I am reading Section 3.4 of Algorithms, 4th Edition. Page 466 is a proof of the following proposition:
In a separate-chaining hash table with $M$ lists and $N$ keys, the probability (under Assumption J) that the number of keys in a list is within a small constant factor of $N/M$ is extremely close to 1.
The proof:
The probability that a given list will contain exactly k keys is given by the binomial distribution
$\binom{N}{k}(\frac{1}{M})^k(\frac{M-1}{M})^{N-k}$
When $N$ is large and $p=\frac{1}{M}$ is small, binomial distribution can be approximated by Poisson distribution (The book uses $\alpha$ for $\lambda$):
$\frac{\alpha^ke^{k}}{k!}$
It follows that the probability that a list has more than $t\alpha$ keys on it is bounded by the quantity $(\alpha\frac{e}{t})^t e^{-\alpha}$.
In other words, the probability that $P(X > t\alpha)$ is bounded by the quantity $(\alpha\frac{e}{t})^t e^{-\alpha}$.
I searched the web and browsed https://en.wikipedia.org/wiki/Poisson_distribution. But I couldn't find a reference for the formula $(\alpha\frac{e}{t})^t e^{-\alpha}$.
Here is a candidate answer combining @Did's and @ClementC's comments:
From the background in the book, we can assume that $\alpha \geqslant 10$ and $t \geqslant 2$.
For $s > 0$, $\{X \geqslant t\alpha \} = \{sX \geqslant st\alpha\} = \{e^{sX} \geqslant e^{st\alpha}\}$, so
$P(X > t\alpha ) \leqslant P(X \geqslant t\alpha) \leqslant \frac{E[e^{sX}]}{e^{st\alpha}}$
by Markov's inequality. Since $E[e^{sX}] = e^{\alpha(e^{s}-1)}$, we have:
$P(X > t\alpha ) \leqslant \frac{e^{\alpha(e^{s}-1)}}{e^{st\alpha}} = e^{\alpha(e^{s}-1)-st\alpha}$
Maximizing this bound is equivalent to maximizing $\alpha(e^{s}-1)-st\alpha$. And it is obvious that maximizing $\alpha(e^{s}-1)-st\alpha$ is equivalent to maximizing $f(s) = e^{s}-st$ since $\alpha > 0$.
$f\prime(s) = e^{s} - t$
$f\prime\prime(s) = e^{s}$
Solve $f\prime(s) = 0$, we have $s = \ln{t}$. And $f\prime\prime(\ln{t}) = t > 0$. So $s = \ln{t}$ maximizes $f(s)$.

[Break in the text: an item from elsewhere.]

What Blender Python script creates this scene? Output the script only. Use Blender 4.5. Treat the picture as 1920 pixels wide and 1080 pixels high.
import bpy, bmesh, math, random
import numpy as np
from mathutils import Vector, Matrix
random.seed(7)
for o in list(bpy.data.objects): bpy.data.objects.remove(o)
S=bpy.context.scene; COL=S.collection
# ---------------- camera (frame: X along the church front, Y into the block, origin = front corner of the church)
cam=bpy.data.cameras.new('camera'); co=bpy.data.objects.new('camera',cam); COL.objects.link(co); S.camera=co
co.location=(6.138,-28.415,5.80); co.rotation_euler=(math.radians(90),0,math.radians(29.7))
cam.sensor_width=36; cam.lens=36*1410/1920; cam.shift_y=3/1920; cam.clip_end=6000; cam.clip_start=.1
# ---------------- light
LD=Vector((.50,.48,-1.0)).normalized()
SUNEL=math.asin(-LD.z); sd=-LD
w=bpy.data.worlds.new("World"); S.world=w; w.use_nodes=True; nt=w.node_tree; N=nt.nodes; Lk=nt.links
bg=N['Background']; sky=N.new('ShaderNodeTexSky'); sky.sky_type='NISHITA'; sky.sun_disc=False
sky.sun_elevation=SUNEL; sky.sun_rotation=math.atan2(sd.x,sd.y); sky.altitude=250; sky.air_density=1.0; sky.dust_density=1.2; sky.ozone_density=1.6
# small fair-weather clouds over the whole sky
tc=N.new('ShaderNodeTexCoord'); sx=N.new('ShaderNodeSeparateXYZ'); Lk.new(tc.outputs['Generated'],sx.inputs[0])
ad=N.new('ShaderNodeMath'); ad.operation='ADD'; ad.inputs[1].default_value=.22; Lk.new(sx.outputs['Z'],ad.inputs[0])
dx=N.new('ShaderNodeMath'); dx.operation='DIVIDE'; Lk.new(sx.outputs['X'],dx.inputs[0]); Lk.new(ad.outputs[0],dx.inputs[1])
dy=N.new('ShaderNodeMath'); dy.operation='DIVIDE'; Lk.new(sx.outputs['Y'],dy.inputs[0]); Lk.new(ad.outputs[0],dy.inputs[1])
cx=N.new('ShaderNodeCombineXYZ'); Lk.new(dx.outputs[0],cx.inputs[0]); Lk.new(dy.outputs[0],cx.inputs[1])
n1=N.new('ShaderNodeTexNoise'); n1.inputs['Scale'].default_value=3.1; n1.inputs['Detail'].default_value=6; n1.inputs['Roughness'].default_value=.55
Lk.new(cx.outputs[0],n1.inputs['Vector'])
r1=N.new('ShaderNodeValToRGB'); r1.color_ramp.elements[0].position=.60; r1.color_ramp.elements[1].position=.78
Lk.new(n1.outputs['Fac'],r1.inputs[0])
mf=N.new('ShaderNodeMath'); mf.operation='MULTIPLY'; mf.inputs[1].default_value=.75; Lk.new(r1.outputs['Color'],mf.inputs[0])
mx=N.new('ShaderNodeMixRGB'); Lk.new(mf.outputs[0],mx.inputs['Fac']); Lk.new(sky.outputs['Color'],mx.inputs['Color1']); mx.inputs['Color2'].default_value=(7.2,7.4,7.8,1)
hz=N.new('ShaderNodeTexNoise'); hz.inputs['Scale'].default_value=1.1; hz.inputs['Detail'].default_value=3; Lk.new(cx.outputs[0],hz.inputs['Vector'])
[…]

$P(X > t\alpha ) \leqslant \frac{e^{\alpha(t-1)}}{t^{t\alpha}} = (\frac{e^{\alpha}}{t^{\alpha}})^t e^{-\alpha} $
Now let's compare $\frac{e^{\alpha}}{t^{\alpha}}$ with $\alpha \frac{e}{t}$. When $t \geqslant 3$, we have $\frac{e^{\alpha}}{t^{\alpha}} < \alpha \frac{e}{t}$.
When $t= 2$, we have $(\frac{e}{2})^\alpha$ and $\alpha \frac{e}{2}$. When $\alpha = 10$, we have $(\frac{e}{2})^\alpha = 21.51022050274092$ and $\alpha \frac{e}{2} = 13.591409142295225 $. When $\alpha = 20$, we have $(\frac{e}{2})^\alpha = 462.68958607653593$ and $\alpha \frac{e}{2} = 27.18281828459045$. So when $t = 2$, $\frac{e^{\alpha}}{t^{\alpha}} < \alpha \frac{e}{t}$ is not true.
By the above discussion, we can prove $P(X > t\alpha ) \leqslant (\alpha \frac{e}{t})^{t} e^{-\alpha}$ for $t \geqslant 3$. But we can't prove the $t = 2$ case.
I've been spending hours thinking about the same problem!
It turns out that the formula $(\alpha e/t)^t e^{-\alpha}$ is incorrect. The correct formula is $(e/t)^{\alpha t}e^{-\alpha}$.
The correction is posted on the textbook website: Errata.